*** Given data ***

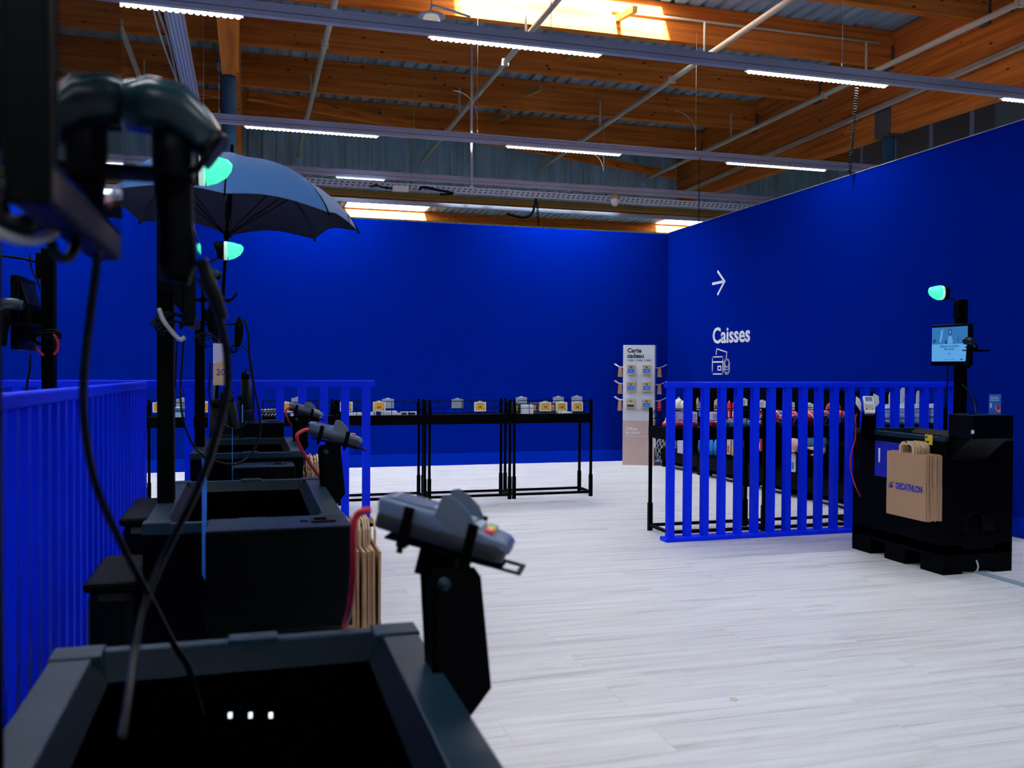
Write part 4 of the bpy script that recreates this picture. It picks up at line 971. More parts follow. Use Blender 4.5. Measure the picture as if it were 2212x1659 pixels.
# ------------------------------------------------------------------ paper bags
def bag_proto(s, front):
    t = thing('paper_bag', 'proto', 'paper bag', (0,0,0))
    th = 0.0040
    y0, y1 = 0.0, 0.385; zb, zt_ = 0.37, 0.815
    b = MB(); b.box(-th, th, y0, y1, zb, zt_).box(-th-0.0010, th+0.0010, y0-0.001, y1+0.001, zb+0.002, 0.595)
    b.build('body', M['kraft'], t, flip=s)
    c = 0.19; h = MB(); hw = 0.075; hz = 0.893
    pts = [(c-hw,0.80),(c-hw,hz-0.03),(c-hw+0.03,hz),(c+hw-0.03,hz),(c+hw,hz-0.03),(c+hw,0.80),(c+hw-0.02,0.80),(c+hw-0.02,hz-0.035),(c+hw-0.038,hz-0.018),(c-hw+0.038,hz-0.018),(c-hw+0.02,hz-0.035),(c-hw+0.02,0.80)]
    qs = [((c-hw,0.80),(c-hw+0.02,0.80),(c-hw+0.02,hz-0.035),(c-hw,hz-0.03)), ((c-hw,hz-0.03),(c-hw+0.02,hz-0.035),(c-hw+0.038,hz-0.018),(c-hw+0.03,hz)), ((c-hw+0.03,hz),(c-hw+0.038,hz-0.018),(c+hw-0.038,hz-0.018),(c+hw-0.03,hz)), ((c+hw-0.03,hz),(c+hw-0.038,hz-0.018),(c+hw-0.02,hz-0.035),(c+hw,hz-0.03)), ((c+hw,hz-0.03),(c+hw-0.02,hz-0.035),(c+hw-0.02,0.80),(c+hw,0.80))]
    for q in qs: h.prism(q, (-0.0028,0,0), (0,1,0), (0,0,1), (0.0056,0,0))
    h.build('handle', M['kraft_edge'], t, flip=s)
    return t
def bag_stack(k, s, n, x0, pitch, where, y_off, logo=False):
    rnd = random.Random(int(k[1]*10)); p = None
    grp = 'flat paper bags hanging on '+where
    for i in range(n):
        x = x0+pitch*i
        lb = 'brown paper bag inside the stack hanging on '+where
        if i == n-1: lb = 'outermost brown paper bag on '+where
        if i == 0: lb = 'innermost brown paper bag on '+where
        loc = (k[0]+s*x, k[1]+y_off+rnd.uniform(-0.004,0.004), rnd.uniform(-0.006,0.006))
        if p is None: p = bag_proto(s, False); p.location = loc; q = p; p['label'] = lb; p['group'] = grp
        else: q = dup(p, loc, label=lb, group=grp)
        q.rotation_euler = (rnd.uniform(-.004,.004), rnd.uniform(-.01,.01), rnd.uniform(-.012,.012))
    return q
LOGO_X = 4.38
last = bag_stack(K4, -1, 17, 0.298, 0.0082, 'the numbered checkout', 0.01)
last['label'] = 'outermost paper bag with blue logo lettering, hanging on the numbered checkout'
last.rotation_euler = (0,0,0)
# logo on the outer bag (local frame of the bag)
xo = -0.0058
o = text('DECATHLON', 0.060, M['logo_blue'], last, (xo, 0.285, 0.560), (0,-1,0), (0,0,1), name='logo_lettering', bold=0.045, thick=0.0006)
ys = [v.co.y for v in o.data.vertices]; wd_ = max(ys)-min(ys)
for v in o.data.vertices: v.co.y = 0.288-(max(ys)-v.co.y)*(0.262/wd_)
mb = MB(); cy_, cz_ = 0.335, 0.580
el = lambda a, ra, rb, dy=0, dz=0: (cy_+dy-ra*math.cos(a), cz_+dz+rb*math.sin(a)+0.35*ra*math.cos(a))
for i in range(20):
    a0, a1 = 0.5+i*5.2/20, 0.5+(i+1)*5.2/20; w_ = 0.0035+0.003*math.sin(i/19*PI)
    mb.prism([el(a0,0.030,0.020), el(a1,0.030,0.020), el(a1,0.030-w_,0.020-w_), el(a0,0.030-w_,0.020-w_)], (xo,0,0), (0,1,0), (0,0,1), (0.0006,0,0))
mb.prism([(cy_+0.018,cz_-0.018),(cy_-0.004,cz_+0.020),(cy_-0.010,cz_-0.006),(cy_-0.014,cz_-0.001),(cy_-0.016,cz_-0.016),(cy_,cz_-0.021)], (xo,0,0), (0,1,0), (0,0,1), (0.0006,0,0))
mb.build('logo_emblem', M['logo_blue'], last)
bag_stack(K2, 1, 12, 0.300, 0.0088, 'the second checkout of the left row', 0.045)
bag_stack(K3, 1, 12, 0.300, 0.0088, 'the third checkout of the left row', 0.045)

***

*Set exercise*: The data above should be repeated exactly, minus any pictures.

*The output*:
Write part 4 of the bpy script that recreates this picture. It picks up at line 971. More parts follow. Use Blender 4.5. Measure the picture as if it were 2212x1659 pixels.
# ------------------------------------------------------------------ paper bags
def bag_proto(s, front):
    t = thing('paper_bag', 'proto', 'paper bag', (0,0,0))
    th = 0.0040
    y0, y1 = 0.0, 0.385; zb, zt_ = 0.37, 0.815
    b = MB(); b.box(-th, th, y0, y1, zb, zt_).box(-th-0.0010, th+0.0010, y0-0.001, y1+0.001, zb+0.002, 0.595)
    b.build('body', M['kraft'], t, flip=s)
    c = 0.19; h = MB(); hw = 0.075; hz = 0.893
    pts = [(c-hw,0.80),(c-hw,hz-0.03),(c-hw+0.03,hz),(c+hw-0.03,hz),(c+hw,hz-0.03),(c+hw,0.80),(c+hw-0.02,0.80),(c+hw-0.02,hz-0.035),(c+hw-0.038,hz-0.018),(c-hw+0.038,hz-0.018),(c-hw+0.02,hz-0.035),(c-hw+0.02,0.80)]
    qs = [((c-hw,0.80),(c-hw+0.02,0.80),(c-hw+0.02,hz-0.035),(c-hw,hz-0.03)), ((c-hw,hz-0.03),(c-hw+0.02,hz-0.035),(c-hw+0.038,hz-0.018),(c-hw+0.03,hz)), ((c-hw+0.03,hz),(c-hw+0.038,hz-0.018),(c+hw-0.038,hz-0.018),(c+hw-0.03,hz)), ((c+hw-0.03,hz),(c+hw-0.038,hz-0.018),(c+hw-0.02,hz-0.035),(c+hw,hz-0.03)), ((c+hw,hz-0.03),(c+hw-0.02,hz-0.035),(c+hw-0.02,0.80),(c+hw,0.80))]
    for q in qs: h.prism(q, (-0.0028,0,0), (0,1,0), (0,0,1), (0.0056,0,0))
    h.build('handle', M['kraft_edge'], t, flip=s)
    return t
def bag_stack(k, s, n, x0, pitch, where, y_off, logo=False):
    rnd = random.Random(int(k[1]*10)); p = None
    grp = 'flat paper bags hanging on '+where
    for i in range(n):
        x = x0+pitch*i
        lb = 'brown paper bag inside the stack hanging on '+where
        if i == n-1: lb = 'outermost brown paper bag on '+where
        if i == 0: lb = 'innermost brown paper bag on '+where
        loc = (k[0]+s*x, k[1]+y_off+rnd.uniform(-0.004,0.004), rnd.uniform(-0.006,0.006))
        if p is None: p = bag_proto(s, False); p.location = loc; q = p; p['label'] = lb; p['group'] = grp
        else: q = dup(p, loc, label=lb, group=grp)
        q.rotation_euler = (rnd.uniform(-.004,.004), rnd.uniform(-.01,.01), rnd.uniform(-.012,.012))
    return q
LOGO_X = 4.38
last = bag_stack(K4, -1, 17, 0.298, 0.0082, 'the numbered checkout', 0.01)
last['label'] = 'outermost paper bag with blue logo lettering, hanging on the numbered checkout'
last.rotation_euler = (0,0,0)
# logo on the outer bag (local frame of the bag)
xo = -0.0058
o = text('DECATHLON', 0.060, M['logo_blue'], last, (xo, 0.285, 0.560), (0,-1,0), (0,0,1), name='logo_lettering', bold=0.045, thick=0.0006)
ys = [v.co.y for v in o.data.vertices]; wd_ = max(ys)-min(ys)
for v in o.data.vertices: v.co.y = 0.288-(max(ys)-v.co.y)*(0.262/wd_)
mb = MB(); cy_, cz_ = 0.335, 0.580
el = lambda a, ra, rb, dy=0, dz=0: (cy_+dy-ra*math.cos(a), cz_+dz+rb*math.sin(a)+0.35*ra*math.cos(a))
for i in range(20):
    a0, a1 = 0.5+i*5.2/20, 0.5+(i+1)*5.2/20; w_ = 0.0035+0.003*math.sin(i/19*PI)
    mb.prism([el(a0,0.030,0.020), el(a1,0.030,0.020), el(a1,0.030-w_,0.020-w_), el(a0,0.030-w_,0.020-w_)], (xo,0,0), (0,1,0), (0,0,1), (0.0006,0,0))
mb.prism([(cy_+0.018,cz_-0.018),(cy_-0.004,cz_+0.020),(cy_-0.010,cz_-0.006),(cy_-0.014,cz_-0.001),(cy_-0.016,cz_-0.016),(cy_,cz_-0.021)], (xo,0,0), (0,1,0), (0,0,1), (0.0006,0,0))
mb.build('logo_emblem', M['logo_blue'], last)
bag_stack(K2, 1, 12, 0.300, 0.0088, 'the second checkout of the left row', 0.045)
bag_stack(K3, 1, 12, 0.300, 0.0088, 'the third checkout of the left row', 0.045)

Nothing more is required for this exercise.